Life was not happening according to any plan either my husband or I had imagined for ourselves. I felt overwhelmed and helpless. Now when I sense clients feeling frustrated with life’s surprises, I first strive to make sure they feel comfortable acknowledging life’s uncertainties and their own feelings. Then, together, we systematically try to uncover their financial pain points and identify strategies so that clients can feel more in control of their investments.

With great effort and and the love of my family, I was able to use my deepest pain to cultivate a new vision for my life. My husband encouraged me to face my negative self-talk and go after my dream of becoming a CFP, because as we learned, we have no idea what life will present us.

Caroline-Wetzel

In my late 30s, after researching different ways to become a fiduciary advisor and building up savings, I stepped off my global corporate executive path and started a new career as a financial planning trainee at a major wirehouse. Over two years, I learned how top advisors served their clients, delivered hundreds of financial plans and began to envision the advisor I could become for my own clients. Then, in 2017, I joined an independent firm.

I enjoy creating experiences that help people approach their finances with curiosity, rather than fear, anxiety, or other negative emotions. In 2018 I launched the Coffee with Caroline series to help people understand finance in a positive and personal way in order to help improve their lives. It began with eNewsletters comprised of articles readers could digest in the same amount of time that they enjoy an espresso or love their latte.
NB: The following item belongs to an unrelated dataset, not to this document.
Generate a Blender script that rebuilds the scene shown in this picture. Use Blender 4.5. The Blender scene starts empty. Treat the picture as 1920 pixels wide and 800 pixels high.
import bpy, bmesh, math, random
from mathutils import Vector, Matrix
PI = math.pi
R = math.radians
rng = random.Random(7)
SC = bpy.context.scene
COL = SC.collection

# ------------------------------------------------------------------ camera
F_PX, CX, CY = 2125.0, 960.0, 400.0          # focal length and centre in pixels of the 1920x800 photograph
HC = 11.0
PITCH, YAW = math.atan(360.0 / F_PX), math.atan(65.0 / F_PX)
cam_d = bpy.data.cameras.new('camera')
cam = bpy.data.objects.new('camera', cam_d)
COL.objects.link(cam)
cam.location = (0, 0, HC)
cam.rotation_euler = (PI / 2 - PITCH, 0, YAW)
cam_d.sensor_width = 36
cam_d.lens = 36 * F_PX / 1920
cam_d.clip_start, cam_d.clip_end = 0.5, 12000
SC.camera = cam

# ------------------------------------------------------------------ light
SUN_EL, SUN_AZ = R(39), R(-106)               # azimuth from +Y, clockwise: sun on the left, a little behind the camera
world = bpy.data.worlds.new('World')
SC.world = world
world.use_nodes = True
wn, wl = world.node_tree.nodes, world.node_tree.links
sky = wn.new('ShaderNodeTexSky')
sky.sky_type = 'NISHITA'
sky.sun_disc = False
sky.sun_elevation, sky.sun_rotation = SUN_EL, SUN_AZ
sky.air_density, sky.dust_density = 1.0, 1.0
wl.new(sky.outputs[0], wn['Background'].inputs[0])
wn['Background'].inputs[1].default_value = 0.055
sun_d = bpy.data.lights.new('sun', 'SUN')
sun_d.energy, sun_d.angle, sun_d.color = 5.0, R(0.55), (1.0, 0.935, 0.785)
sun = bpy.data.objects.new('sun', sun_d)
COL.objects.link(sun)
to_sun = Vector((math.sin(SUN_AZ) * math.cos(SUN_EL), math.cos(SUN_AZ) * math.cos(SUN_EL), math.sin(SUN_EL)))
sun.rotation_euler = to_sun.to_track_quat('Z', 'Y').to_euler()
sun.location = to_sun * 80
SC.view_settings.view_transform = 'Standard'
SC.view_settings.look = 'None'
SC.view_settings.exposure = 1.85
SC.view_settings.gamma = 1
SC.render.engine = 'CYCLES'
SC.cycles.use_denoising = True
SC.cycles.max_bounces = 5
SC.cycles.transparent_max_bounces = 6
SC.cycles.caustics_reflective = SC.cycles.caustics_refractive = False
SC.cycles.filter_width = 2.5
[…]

Then the first Coffee Break with Caroline took place: A loyal reader hosted four girlfriends at her home and, over coffee, we talked about women, investing and retirement. In early 2019, Coffee with Caroline got very personal for me: I wrote an article that described five strategies I found helpful for deepening my own relationship with finances and losing 50 of the 60 pounds I gained. At the same time, I expanded my social media presence.

While Coffee with Caroline was envisioned to help others, it’s actually still helping me. Readers tell me they like finance to be relevant to them. I’m learning that clients don’t expect advisors to be clairvoyant with the markets. They want us to understand what’s important to them. They need us to share our thoughts with them. They count on us to be by their side as they strive to be as powerful as they can be with their finances, especially when life doesn’t happen according to plan.